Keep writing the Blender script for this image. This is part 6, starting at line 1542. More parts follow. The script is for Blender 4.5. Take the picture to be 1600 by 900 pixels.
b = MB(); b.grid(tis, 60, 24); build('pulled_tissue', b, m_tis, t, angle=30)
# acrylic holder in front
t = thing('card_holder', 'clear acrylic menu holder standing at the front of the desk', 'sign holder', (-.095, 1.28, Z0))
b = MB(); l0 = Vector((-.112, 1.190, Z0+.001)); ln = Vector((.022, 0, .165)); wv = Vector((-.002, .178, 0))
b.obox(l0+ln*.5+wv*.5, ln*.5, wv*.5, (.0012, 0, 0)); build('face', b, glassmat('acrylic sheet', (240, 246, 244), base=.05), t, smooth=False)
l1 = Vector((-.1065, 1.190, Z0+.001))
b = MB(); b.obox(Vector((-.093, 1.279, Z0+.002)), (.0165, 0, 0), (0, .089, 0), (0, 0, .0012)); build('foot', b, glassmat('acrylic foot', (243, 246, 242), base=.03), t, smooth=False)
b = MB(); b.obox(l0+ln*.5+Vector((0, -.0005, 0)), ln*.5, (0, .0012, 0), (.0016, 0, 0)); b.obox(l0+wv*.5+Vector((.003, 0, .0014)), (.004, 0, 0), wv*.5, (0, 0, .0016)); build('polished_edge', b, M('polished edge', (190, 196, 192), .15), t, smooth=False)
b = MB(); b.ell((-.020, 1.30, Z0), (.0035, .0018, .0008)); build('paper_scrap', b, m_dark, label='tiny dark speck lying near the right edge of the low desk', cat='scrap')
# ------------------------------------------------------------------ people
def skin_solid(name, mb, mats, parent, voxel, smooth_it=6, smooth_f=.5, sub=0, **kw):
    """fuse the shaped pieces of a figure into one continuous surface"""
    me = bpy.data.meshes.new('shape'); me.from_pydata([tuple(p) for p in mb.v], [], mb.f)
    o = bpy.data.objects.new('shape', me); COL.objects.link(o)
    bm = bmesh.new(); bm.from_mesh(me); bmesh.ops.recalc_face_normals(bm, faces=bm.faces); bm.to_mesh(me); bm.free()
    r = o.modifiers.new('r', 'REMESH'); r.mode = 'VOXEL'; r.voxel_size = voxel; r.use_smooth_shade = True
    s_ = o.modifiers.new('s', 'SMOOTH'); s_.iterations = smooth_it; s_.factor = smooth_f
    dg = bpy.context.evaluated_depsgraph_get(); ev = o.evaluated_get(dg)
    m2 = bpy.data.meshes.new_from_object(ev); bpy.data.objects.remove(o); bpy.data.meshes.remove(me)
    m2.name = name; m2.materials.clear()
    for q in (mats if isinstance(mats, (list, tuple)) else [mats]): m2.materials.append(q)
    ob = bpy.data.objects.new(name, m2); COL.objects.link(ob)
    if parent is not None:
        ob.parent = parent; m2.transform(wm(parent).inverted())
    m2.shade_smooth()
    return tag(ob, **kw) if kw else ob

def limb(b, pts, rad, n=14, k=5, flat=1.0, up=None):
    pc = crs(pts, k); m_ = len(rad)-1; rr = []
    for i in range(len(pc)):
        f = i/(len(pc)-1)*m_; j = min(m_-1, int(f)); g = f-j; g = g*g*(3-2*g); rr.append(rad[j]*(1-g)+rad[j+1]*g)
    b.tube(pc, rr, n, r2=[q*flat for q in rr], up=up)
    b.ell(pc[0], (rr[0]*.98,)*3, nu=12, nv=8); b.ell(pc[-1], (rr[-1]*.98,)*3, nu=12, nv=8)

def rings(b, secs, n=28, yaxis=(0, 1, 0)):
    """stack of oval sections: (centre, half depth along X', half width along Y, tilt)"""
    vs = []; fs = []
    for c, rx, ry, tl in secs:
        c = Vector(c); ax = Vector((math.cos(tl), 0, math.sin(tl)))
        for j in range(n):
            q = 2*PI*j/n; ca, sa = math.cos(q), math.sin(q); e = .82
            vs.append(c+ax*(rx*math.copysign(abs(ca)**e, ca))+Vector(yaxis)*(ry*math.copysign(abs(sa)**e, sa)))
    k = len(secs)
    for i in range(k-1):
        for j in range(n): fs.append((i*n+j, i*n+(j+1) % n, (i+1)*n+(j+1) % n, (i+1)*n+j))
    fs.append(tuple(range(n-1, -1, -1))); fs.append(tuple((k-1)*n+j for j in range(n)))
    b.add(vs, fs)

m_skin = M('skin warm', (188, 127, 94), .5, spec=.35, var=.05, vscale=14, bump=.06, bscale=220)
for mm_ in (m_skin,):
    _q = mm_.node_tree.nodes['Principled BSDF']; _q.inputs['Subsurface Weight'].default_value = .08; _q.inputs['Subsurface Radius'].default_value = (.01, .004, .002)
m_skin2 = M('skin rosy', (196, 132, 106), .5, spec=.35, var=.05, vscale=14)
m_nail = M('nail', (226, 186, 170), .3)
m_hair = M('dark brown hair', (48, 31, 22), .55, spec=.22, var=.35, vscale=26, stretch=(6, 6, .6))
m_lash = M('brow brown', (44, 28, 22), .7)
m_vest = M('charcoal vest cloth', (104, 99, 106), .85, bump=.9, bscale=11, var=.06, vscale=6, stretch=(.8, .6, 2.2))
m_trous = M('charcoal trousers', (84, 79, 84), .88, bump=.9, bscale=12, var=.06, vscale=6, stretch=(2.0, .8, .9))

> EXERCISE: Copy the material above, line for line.

> THE ANSWER:
Keep writing the Blender script for this image. This is part 6, starting at line 1542. More parts follow. The script is for Blender 4.5. Take the picture to be 1600 by 900 pixels.
b = MB(); b.grid(tis, 60, 24); build('pulled_tissue', b, m_tis, t, angle=30)
# acrylic holder in front
t = thing('card_holder', 'clear acrylic menu holder standing at the front of the desk', 'sign holder', (-.095, 1.28, Z0))
b = MB(); l0 = Vector((-.112, 1.190, Z0+.001)); ln = Vector((.022, 0, .165)); wv = Vector((-.002, .178, 0))
b.obox(l0+ln*.5+wv*.5, ln*.5, wv*.5, (.0012, 0, 0)); build('face', b, glassmat('acrylic sheet', (240, 246, 244), base=.05), t, smooth=False)
l1 = Vector((-.1065, 1.190, Z0+.001))
b = MB(); b.obox(Vector((-.093, 1.279, Z0+.002)), (.0165, 0, 0), (0, .089, 0), (0, 0, .0012)); build('foot', b, glassmat('acrylic foot', (243, 246, 242), base=.03), t, smooth=False)
b = MB(); b.obox(l0+ln*.5+Vector((0, -.0005, 0)), ln*.5, (0, .0012, 0), (.0016, 0, 0)); b.obox(l0+wv*.5+Vector((.003, 0, .0014)), (.004, 0, 0), wv*.5, (0, 0, .0016)); build('polished_edge', b, M('polished edge', (190, 196, 192), .15), t, smooth=False)
b = MB(); b.ell((-.020, 1.30, Z0), (.0035, .0018, .0008)); build('paper_scrap', b, m_dark, label='tiny dark speck lying near the right edge of the low desk', cat='scrap')
# ------------------------------------------------------------------ people
def skin_solid(name, mb, mats, parent, voxel, smooth_it=6, smooth_f=.5, sub=0, **kw):
    """fuse the shaped pieces of a figure into one continuous surface"""
    me = bpy.data.meshes.new('shape'); me.from_pydata([tuple(p) for p in mb.v], [], mb.f)
    o = bpy.data.objects.new('shape', me); COL.objects.link(o)
    bm = bmesh.new(); bm.from_mesh(me); bmesh.ops.recalc_face_normals(bm, faces=bm.faces); bm.to_mesh(me); bm.free()
    r = o.modifiers.new('r', 'REMESH'); r.mode = 'VOXEL'; r.voxel_size = voxel; r.use_smooth_shade = True
    s_ = o.modifiers.new('s', 'SMOOTH'); s_.iterations = smooth_it; s_.factor = smooth_f
    dg = bpy.context.evaluated_depsgraph_get(); ev = o.evaluated_get(dg)
    m2 = bpy.data.meshes.new_from_object(ev); bpy.data.objects.remove(o); bpy.data.meshes.remove(me)
    m2.name = name; m2.materials.clear()
    for q in (mats if isinstance(mats, (list, tuple)) else [mats]): m2.materials.append(q)
    ob = bpy.data.objects.new(name, m2); COL.objects.link(ob)
    if parent is not None:
        ob.parent = parent; m2.transform(wm(parent).inverted())
    m2.shade_smooth()
    return tag(ob, **kw) if kw else ob

def limb(b, pts, rad, n=14, k=5, flat=1.0, up=None):
    pc = crs(pts, k); m_ = len(rad)-1; rr = []
    for i in range(len(pc)):
        f = i/(len(pc)-1)*m_; j = min(m_-1, int(f)); g = f-j; g = g*g*(3-2*g); rr.append(rad[j]*(1-g)+rad[j+1]*g)
    b.tube(pc, rr, n, r2=[q*flat for q in rr], up=up)
    b.ell(pc[0], (rr[0]*.98,)*3, nu=12, nv=8); b.ell(pc[-1], (rr[-1]*.98,)*3, nu=12, nv=8)

def rings(b, secs, n=28, yaxis=(0, 1, 0)):
    """stack of oval sections: (centre, half depth along X', half width along Y, tilt)"""
    vs = []; fs = []
    for c, rx, ry, tl in secs:
        c = Vector(c); ax = Vector((math.cos(tl), 0, math.sin(tl)))
        for j in range(n):
            q = 2*PI*j/n; ca, sa = math.cos(q), math.sin(q); e = .82
            vs.append(c+ax*(rx*math.copysign(abs(ca)**e, ca))+Vector(yaxis)*(ry*math.copysign(abs(sa)**e, sa)))
    k = len(secs)
    for i in range(k-1):
        for j in range(n): fs.append((i*n+j, i*n+(j+1) % n, (i+1)*n+(j+1) % n, (i+1)*n+j))
    fs.append(tuple(range(n-1, -1, -1))); fs.append(tuple((k-1)*n+j for j in range(n)))
    b.add(vs, fs)

m_skin = M('skin warm', (188, 127, 94), .5, spec=.35, var=.05, vscale=14, bump=.06, bscale=220)
for mm_ in (m_skin,):
    _q = mm_.node_tree.nodes['Principled BSDF']; _q.inputs['Subsurface Weight'].default_value = .08; _q.inputs['Subsurface Radius'].default_value = (.01, .004, .002)
m_skin2 = M('skin rosy', (196, 132, 106), .5, spec=.35, var=.05, vscale=14)
m_nail = M('nail', (226, 186, 170), .3)
m_hair = M('dark brown hair', (48, 31, 22), .55, spec=.22, var=.35, vscale=26, stretch=(6, 6, .6))
m_lash = M('brow brown', (44, 28, 22), .7)
m_vest = M('charcoal vest cloth', (104, 99, 106), .85, bump=.9, bscale=11, var=.06, vscale=6, stretch=(.8, .6, 2.2))
m_trous = M('charcoal trousers', (84, 79, 84), .88, bump=.9, bscale=12, var=.06, vscale=6, stretch=(2.0, .8, .9))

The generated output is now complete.